O e-foil é movido a bateria, tem autonomia de até uma hora e meia e chega a 40 quilômetros por hora (conheça outros detalhes no quadro ao lado). O usuário leva na mão um controle remoto para ligar e desligar o objeto, que pressupõe equilíbrio e destreza. É mais adequado a mares tranquilos, sem ondas imensas, e mesmo a rios de águas plácidas. VEJA pediu ao atual campeão mundial da WSL, a liga de surfe, o potiguar Ítalo Ferreira, que explicasse, com exclusividade, a sensação de passear num treco desses. “Eu achei um desafio. No primeiro momento não tinha certeza de que iria conseguir, então tentei por uma semana seguida e aí peguei o movimento do corpo e consegui me manter por um bom tempo na ondulação”, disse. “O legal é que você se diverte em qualquer lugar que tenha água, seja no mar, seja em lagos… Só que não é nada fácil!” Se não é fácil para quem é um casca-grossa como Ítalo, imagine para o comum dos mortais — o número 1 do mundo, naturalmente, quis imprimir na máquina os malabarismos e sua destreza no mar nervoso, e não é o que acontecerá com os navegantes de primeira viagem.

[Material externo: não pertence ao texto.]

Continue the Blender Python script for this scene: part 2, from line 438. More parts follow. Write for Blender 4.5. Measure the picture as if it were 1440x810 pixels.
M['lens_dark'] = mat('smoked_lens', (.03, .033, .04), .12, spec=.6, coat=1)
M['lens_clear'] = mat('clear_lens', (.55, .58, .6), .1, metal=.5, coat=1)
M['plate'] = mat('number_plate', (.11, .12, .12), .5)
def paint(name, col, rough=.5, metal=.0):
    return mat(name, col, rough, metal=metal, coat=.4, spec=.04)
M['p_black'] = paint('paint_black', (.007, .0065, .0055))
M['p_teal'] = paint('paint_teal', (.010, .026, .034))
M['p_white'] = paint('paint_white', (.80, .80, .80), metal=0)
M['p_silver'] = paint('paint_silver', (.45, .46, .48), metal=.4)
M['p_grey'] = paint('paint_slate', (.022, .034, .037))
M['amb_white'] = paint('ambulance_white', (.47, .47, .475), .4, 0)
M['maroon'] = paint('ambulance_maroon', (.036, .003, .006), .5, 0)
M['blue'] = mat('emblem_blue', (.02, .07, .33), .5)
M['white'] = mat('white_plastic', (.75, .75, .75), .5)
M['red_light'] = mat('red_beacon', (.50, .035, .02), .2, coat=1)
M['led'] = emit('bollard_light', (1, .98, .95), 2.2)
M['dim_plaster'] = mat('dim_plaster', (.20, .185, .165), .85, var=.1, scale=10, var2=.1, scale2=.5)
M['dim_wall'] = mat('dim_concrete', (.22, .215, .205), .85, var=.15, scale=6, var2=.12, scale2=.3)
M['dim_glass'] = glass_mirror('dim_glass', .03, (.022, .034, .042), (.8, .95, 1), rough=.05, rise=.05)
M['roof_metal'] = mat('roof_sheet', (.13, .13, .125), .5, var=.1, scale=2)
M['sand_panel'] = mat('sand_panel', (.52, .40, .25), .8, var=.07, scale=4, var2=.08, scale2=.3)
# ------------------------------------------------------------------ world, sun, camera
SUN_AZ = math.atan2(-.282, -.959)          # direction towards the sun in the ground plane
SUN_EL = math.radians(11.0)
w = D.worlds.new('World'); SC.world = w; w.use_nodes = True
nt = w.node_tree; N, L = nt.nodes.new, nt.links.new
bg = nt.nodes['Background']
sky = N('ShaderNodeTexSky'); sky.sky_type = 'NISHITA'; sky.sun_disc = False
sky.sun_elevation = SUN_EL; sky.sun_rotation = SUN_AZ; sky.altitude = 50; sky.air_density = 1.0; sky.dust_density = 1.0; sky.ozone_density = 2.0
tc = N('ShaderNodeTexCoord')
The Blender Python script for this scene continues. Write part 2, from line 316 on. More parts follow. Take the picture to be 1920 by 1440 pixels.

É bom, contudo, ir com calma — há riscos e usar o e-foil sem cautela pode ser perigoso. Outro problema é a bateria arriar no meio da andança. Não há ainda, mesmo nos Estados Unidos, uma legislação clara para o uso da invenção, embora se exija o registro legal, por ter motor. Mas é certo que alguma norma virá, e ela se estenderá ao Brasil, evidentemente. Os jet skis já existiam há mais de vinte anos antes de serem regulamentados, em 1999. Desde então, toda inovação tecnológica que circula em mares e rios, até as aparentemente inofensivas, é tratada com o necessário rigor pelas autoridades de segurança. “Mas é tão fascinante que não tardará a ganhar tração, apesar do altíssimo preço”, diz o brasiliense Luciano Raposo, representante da marca no Brasil. E, como o fim de semana está aí, muita gente nos Estados Unidos, num indo e vindo infinito, vai surfar as ondas a bordo do e-foil. “A incrível sensação de voar sobre a água e explorar novos cenários a partir de seu e-foil é o que torna nossa embarcação divertida”, diz Nick Leason, co-fundador da empresa Lift eFoil, de Porto Rico, um dos pioneiros de mares nunca antes navegados. “O e-foil também é silencioso, fácil de desmontar para armazenamento e de pouca manutenção. A única desvantagem é que é incrivelmente viciante.”